* _PROBLEM DESCRIPTION_: Your task is to quote the material that follows, in full and exactly.

•••

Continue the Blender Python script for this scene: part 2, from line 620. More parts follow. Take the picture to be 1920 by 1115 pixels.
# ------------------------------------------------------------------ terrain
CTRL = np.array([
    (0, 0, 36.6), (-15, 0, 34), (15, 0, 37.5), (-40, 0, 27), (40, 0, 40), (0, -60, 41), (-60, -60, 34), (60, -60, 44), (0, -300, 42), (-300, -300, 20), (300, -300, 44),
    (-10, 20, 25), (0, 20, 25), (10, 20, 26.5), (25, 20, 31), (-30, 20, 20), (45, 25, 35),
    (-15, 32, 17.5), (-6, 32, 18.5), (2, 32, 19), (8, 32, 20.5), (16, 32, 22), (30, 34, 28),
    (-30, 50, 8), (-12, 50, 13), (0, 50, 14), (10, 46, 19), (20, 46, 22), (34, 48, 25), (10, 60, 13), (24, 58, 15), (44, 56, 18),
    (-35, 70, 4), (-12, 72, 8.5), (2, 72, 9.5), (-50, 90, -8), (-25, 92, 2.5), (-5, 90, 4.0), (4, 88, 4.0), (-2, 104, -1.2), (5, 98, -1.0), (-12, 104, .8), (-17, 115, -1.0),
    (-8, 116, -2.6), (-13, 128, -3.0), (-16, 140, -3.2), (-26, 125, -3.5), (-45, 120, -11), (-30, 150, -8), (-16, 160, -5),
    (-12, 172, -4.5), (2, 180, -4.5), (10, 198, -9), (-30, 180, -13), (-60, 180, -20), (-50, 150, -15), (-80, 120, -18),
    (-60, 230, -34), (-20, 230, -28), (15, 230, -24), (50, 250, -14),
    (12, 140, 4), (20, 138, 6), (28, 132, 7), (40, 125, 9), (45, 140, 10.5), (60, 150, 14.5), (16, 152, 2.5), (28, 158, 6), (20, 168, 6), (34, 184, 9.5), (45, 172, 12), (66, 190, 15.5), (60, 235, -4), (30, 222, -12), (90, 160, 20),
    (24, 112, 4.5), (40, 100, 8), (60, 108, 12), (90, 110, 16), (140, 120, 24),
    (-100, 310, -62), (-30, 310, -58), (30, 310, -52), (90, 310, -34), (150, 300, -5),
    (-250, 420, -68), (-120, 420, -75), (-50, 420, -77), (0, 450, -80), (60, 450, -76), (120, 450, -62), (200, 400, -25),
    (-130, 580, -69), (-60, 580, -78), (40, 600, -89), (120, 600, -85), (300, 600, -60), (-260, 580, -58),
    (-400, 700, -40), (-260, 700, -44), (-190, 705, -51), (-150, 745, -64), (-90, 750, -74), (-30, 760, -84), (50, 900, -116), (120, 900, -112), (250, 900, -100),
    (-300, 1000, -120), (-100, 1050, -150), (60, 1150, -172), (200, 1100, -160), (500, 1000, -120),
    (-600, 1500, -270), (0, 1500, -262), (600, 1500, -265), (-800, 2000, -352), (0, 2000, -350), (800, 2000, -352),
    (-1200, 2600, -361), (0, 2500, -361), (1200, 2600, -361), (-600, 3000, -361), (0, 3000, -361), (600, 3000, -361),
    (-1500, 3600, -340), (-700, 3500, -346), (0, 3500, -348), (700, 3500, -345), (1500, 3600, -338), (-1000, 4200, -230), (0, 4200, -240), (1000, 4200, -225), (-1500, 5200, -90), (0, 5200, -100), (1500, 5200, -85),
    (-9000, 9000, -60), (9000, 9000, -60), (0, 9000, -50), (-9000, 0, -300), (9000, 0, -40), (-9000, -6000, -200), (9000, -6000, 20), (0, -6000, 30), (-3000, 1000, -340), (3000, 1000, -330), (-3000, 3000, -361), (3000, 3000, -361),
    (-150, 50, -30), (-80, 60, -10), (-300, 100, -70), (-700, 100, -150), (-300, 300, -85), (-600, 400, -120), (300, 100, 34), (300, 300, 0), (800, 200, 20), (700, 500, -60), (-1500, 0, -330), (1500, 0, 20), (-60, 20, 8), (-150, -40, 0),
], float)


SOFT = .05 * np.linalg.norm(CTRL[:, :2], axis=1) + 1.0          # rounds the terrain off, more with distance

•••

* _ANSWER TO THIS PROBLEM_:
Continue the Blender Python script for this scene: part 2, from line 620. More parts follow. Take the picture to be 1920 by 1115 pixels.
# ------------------------------------------------------------------ terrain
CTRL = np.array([
    (0, 0, 36.6), (-15, 0, 34), (15, 0, 37.5), (-40, 0, 27), (40, 0, 40), (0, -60, 41), (-60, -60, 34), (60, -60, 44), (0, -300, 42), (-300, -300, 20), (300, -300, 44),
    (-10, 20, 25), (0, 20, 25), (10, 20, 26.5), (25, 20, 31), (-30, 20, 20), (45, 25, 35),
    (-15, 32, 17.5), (-6, 32, 18.5), (2, 32, 19), (8, 32, 20.5), (16, 32, 22), (30, 34, 28),
    (-30, 50, 8), (-12, 50, 13), (0, 50, 14), (10, 46, 19), (20, 46, 22), (34, 48, 25), (10, 60, 13), (24, 58, 15), (44, 56, 18),
    (-35, 70, 4), (-12, 72, 8.5), (2, 72, 9.5), (-50, 90, -8), (-25, 92, 2.5), (-5, 90, 4.0), (4, 88, 4.0), (-2, 104, -1.2), (5, 98, -1.0), (-12, 104, .8), (-17, 115, -1.0),
    (-8, 116, -2.6), (-13, 128, -3.0), (-16, 140, -3.2), (-26, 125, -3.5), (-45, 120, -11), (-30, 150, -8), (-16, 160, -5),
    (-12, 172, -4.5), (2, 180, -4.5), (10, 198, -9), (-30, 180, -13), (-60, 180, -20), (-50, 150, -15), (-80, 120, -18),
    (-60, 230, -34), (-20, 230, -28), (15, 230, -24), (50, 250, -14),
    (12, 140, 4), (20, 138, 6), (28, 132, 7), (40, 125, 9), (45, 140, 10.5), (60, 150, 14.5), (16, 152, 2.5), (28, 158, 6), (20, 168, 6), (34, 184, 9.5), (45, 172, 12), (66, 190, 15.5), (60, 235, -4), (30, 222, -12), (90, 160, 20),
    (24, 112, 4.5), (40, 100, 8), (60, 108, 12), (90, 110, 16), (140, 120, 24),
    (-100, 310, -62), (-30, 310, -58), (30, 310, -52), (90, 310, -34), (150, 300, -5),
    (-250, 420, -68), (-120, 420, -75), (-50, 420, -77), (0, 450, -80), (60, 450, -76), (120, 450, -62), (200, 400, -25),
    (-130, 580, -69), (-60, 580, -78), (40, 600, -89), (120, 600, -85), (300, 600, -60), (-260, 580, -58),
    (-400, 700, -40), (-260, 700, -44), (-190, 705, -51), (-150, 745, -64), (-90, 750, -74), (-30, 760, -84), (50, 900, -116), (120, 900, -112), (250, 900, -100),
    (-300, 1000, -120), (-100, 1050, -150), (60, 1150, -172), (200, 1100, -160), (500, 1000, -120),
    (-600, 1500, -270), (0, 1500, -262), (600, 1500, -265), (-800, 2000, -352), (0, 2000, -350), (800, 2000, -352),
    (-1200, 2600, -361), (0, 2500, -361), (1200, 2600, -361), (-600, 3000, -361), (0, 3000, -361), (600, 3000, -361),
    (-1500, 3600, -340), (-700, 3500, -346), (0, 3500, -348), (700, 3500, -345), (1500, 3600, -338), (-1000, 4200, -230), (0, 4200, -240), (1000, 4200, -225), (-1500, 5200, -90), (0, 5200, -100), (1500, 5200, -85),
    (-9000, 9000, -60), (9000, 9000, -60), (0, 9000, -50), (-9000, 0, -300), (9000, 0, -40), (-9000, -6000, -200), (9000, -6000, 20), (0, -6000, 30), (-3000, 1000, -340), (3000, 1000, -330), (-3000, 3000, -361), (3000, 3000, -361),
    (-150, 50, -30), (-80, 60, -10), (-300, 100, -70), (-700, 100, -150), (-300, 300, -85), (-600, 400, -120), (300, 100, 34), (300, 300, 0), (800, 200, 20), (700, 500, -60), (-1500, 0, -330), (1500, 0, 20), (-60, 20, 8), (-150, -40, 0),
], float)


SOFT = .05 * np.linalg.norm(CTRL[:, :2], axis=1) + 1.0          # rounds the terrain off, more with distance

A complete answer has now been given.